### What is being asked
Can you give all the records again without altering a single character?

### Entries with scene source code
.....

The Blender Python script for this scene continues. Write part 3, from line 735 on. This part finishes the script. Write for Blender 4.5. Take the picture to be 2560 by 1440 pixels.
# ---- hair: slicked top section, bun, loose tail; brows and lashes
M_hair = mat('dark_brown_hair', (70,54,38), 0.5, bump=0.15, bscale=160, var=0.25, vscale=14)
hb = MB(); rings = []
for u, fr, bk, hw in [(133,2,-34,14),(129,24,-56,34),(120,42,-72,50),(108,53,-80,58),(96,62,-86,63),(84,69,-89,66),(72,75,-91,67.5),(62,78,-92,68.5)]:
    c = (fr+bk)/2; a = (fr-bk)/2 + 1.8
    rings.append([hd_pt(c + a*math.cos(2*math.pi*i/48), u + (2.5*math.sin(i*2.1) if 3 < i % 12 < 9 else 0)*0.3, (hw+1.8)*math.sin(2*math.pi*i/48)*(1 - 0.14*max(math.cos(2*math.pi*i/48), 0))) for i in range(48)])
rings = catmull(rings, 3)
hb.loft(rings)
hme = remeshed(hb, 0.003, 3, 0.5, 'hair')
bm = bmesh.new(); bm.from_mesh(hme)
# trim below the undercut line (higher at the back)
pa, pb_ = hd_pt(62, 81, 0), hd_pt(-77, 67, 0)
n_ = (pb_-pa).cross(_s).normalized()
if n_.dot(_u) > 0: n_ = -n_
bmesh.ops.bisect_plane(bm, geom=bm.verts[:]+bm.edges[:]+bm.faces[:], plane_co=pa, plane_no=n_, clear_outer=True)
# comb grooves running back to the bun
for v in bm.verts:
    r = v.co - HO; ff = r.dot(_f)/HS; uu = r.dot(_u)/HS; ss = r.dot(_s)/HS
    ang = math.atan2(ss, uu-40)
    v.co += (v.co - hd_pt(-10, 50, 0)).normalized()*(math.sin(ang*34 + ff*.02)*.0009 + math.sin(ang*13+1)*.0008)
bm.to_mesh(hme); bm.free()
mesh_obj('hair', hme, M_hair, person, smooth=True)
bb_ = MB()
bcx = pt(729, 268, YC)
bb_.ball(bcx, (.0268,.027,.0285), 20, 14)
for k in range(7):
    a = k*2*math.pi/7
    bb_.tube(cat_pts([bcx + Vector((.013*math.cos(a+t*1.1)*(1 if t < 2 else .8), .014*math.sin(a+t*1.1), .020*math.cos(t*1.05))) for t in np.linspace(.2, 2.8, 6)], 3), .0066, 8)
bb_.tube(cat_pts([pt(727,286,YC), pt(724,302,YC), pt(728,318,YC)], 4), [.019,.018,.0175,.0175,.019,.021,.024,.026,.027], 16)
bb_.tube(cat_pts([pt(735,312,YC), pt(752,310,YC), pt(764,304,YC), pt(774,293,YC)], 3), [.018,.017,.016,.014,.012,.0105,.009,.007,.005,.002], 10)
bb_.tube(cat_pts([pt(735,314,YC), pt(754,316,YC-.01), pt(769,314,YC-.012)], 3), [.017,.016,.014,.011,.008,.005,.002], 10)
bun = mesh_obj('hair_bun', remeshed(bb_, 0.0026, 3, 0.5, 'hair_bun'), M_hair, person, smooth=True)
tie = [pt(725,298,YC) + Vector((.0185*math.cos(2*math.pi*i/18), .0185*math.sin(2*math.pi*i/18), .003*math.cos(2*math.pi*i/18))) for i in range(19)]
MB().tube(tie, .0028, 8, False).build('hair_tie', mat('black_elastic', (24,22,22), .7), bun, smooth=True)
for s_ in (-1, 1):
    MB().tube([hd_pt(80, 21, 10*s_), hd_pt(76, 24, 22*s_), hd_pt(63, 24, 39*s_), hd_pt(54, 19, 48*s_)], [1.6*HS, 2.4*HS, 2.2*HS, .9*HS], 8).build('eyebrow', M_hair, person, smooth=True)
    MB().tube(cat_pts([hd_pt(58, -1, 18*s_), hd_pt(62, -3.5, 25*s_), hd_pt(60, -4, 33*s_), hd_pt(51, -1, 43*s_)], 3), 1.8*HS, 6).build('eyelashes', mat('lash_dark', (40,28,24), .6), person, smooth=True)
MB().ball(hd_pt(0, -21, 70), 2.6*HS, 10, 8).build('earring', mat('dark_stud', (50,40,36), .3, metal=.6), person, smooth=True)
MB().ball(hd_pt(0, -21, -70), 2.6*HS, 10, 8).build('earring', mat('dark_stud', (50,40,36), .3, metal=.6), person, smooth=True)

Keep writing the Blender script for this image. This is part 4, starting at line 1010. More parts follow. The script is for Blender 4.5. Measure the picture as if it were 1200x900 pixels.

.....

### Written response
The Blender Python script for this scene continues. Write part 3, from line 735 on. This part finishes the script. Write for Blender 4.5. Take the picture to be 2560 by 1440 pixels.
# ---- hair: slicked top section, bun, loose tail; brows and lashes
M_hair = mat('dark_brown_hair', (70,54,38), 0.5, bump=0.15, bscale=160, var=0.25, vscale=14)
hb = MB(); rings = []
for u, fr, bk, hw in [(133,2,-34,14),(129,24,-56,34),(120,42,-72,50),(108,53,-80,58),(96,62,-86,63),(84,69,-89,66),(72,75,-91,67.5),(62,78,-92,68.5)]:
    c = (fr+bk)/2; a = (fr-bk)/2 + 1.8
    rings.append([hd_pt(c + a*math.cos(2*math.pi*i/48), u + (2.5*math.sin(i*2.1) if 3 < i % 12 < 9 else 0)*0.3, (hw+1.8)*math.sin(2*math.pi*i/48)*(1 - 0.14*max(math.cos(2*math.pi*i/48), 0))) for i in range(48)])
rings = catmull(rings, 3)
hb.loft(rings)
hme = remeshed(hb, 0.003, 3, 0.5, 'hair')
bm = bmesh.new(); bm.from_mesh(hme)
# trim below the undercut line (higher at the back)
pa, pb_ = hd_pt(62, 81, 0), hd_pt(-77, 67, 0)
n_ = (pb_-pa).cross(_s).normalized()
if n_.dot(_u) > 0: n_ = -n_
bmesh.ops.bisect_plane(bm, geom=bm.verts[:]+bm.edges[:]+bm.faces[:], plane_co=pa, plane_no=n_, clear_outer=True)
# comb grooves running back to the bun
for v in bm.verts:
    r = v.co - HO; ff = r.dot(_f)/HS; uu = r.dot(_u)/HS; ss = r.dot(_s)/HS
    ang = math.atan2(ss, uu-40)
    v.co += (v.co - hd_pt(-10, 50, 0)).normalized()*(math.sin(ang*34 + ff*.02)*.0009 + math.sin(ang*13+1)*.0008)
bm.to_mesh(hme); bm.free()
mesh_obj('hair', hme, M_hair, person, smooth=True)
bb_ = MB()
bcx = pt(729, 268, YC)
bb_.ball(bcx, (.0268,.027,.0285), 20, 14)
for k in range(7):
    a = k*2*math.pi/7
    bb_.tube(cat_pts([bcx + Vector((.013*math.cos(a+t*1.1)*(1 if t < 2 else .8), .014*math.sin(a+t*1.1), .020*math.cos(t*1.05))) for t in np.linspace(.2, 2.8, 6)], 3), .0066, 8)
bb_.tube(cat_pts([pt(727,286,YC), pt(724,302,YC), pt(728,318,YC)], 4), [.019,.018,.0175,.0175,.019,.021,.024,.026,.027], 16)
bb_.tube(cat_pts([pt(735,312,YC), pt(752,310,YC), pt(764,304,YC), pt(774,293,YC)], 3), [.018,.017,.016,.014,.012,.0105,.009,.007,.005,.002], 10)
bb_.tube(cat_pts([pt(735,314,YC), pt(754,316,YC-.01), pt(769,314,YC-.012)], 3), [.017,.016,.014,.011,.008,.005,.002], 10)
bun = mesh_obj('hair_bun', remeshed(bb_, 0.0026, 3, 0.5, 'hair_bun'), M_hair, person, smooth=True)
tie = [pt(725,298,YC) + Vector((.0185*math.cos(2*math.pi*i/18), .0185*math.sin(2*math.pi*i/18), .003*math.cos(2*math.pi*i/18))) for i in range(19)]
MB().tube(tie, .0028, 8, False).build('hair_tie', mat('black_elastic', (24,22,22), .7), bun, smooth=True)
for s_ in (-1, 1):
    MB().tube([hd_pt(80, 21, 10*s_), hd_pt(76, 24, 22*s_), hd_pt(63, 24, 39*s_), hd_pt(54, 19, 48*s_)], [1.6*HS, 2.4*HS, 2.2*HS, .9*HS], 8).build('eyebrow', M_hair, person, smooth=True)
    MB().tube(cat_pts([hd_pt(58, -1, 18*s_), hd_pt(62, -3.5, 25*s_), hd_pt(60, -4, 33*s_), hd_pt(51, -1, 43*s_)], 3), 1.8*HS, 6).build('eyelashes', mat('lash_dark', (40,28,24), .6), person, smooth=True)
MB().ball(hd_pt(0, -21, 70), 2.6*HS, 10, 8).build('earring', mat('dark_stud', (50,40,36), .3, metal=.6), person, smooth=True)
MB().ball(hd_pt(0, -21, -70), 2.6*HS, 10, 8).build('earring', mat('dark_stud', (50,40,36), .3, metal=.6), person, smooth=True)

Keep writing the Blender script for this image. This is part 4, starting at line 1010. More parts follow. The script is for Blender 4.5. Measure the picture as if it were 1200x900 pixels.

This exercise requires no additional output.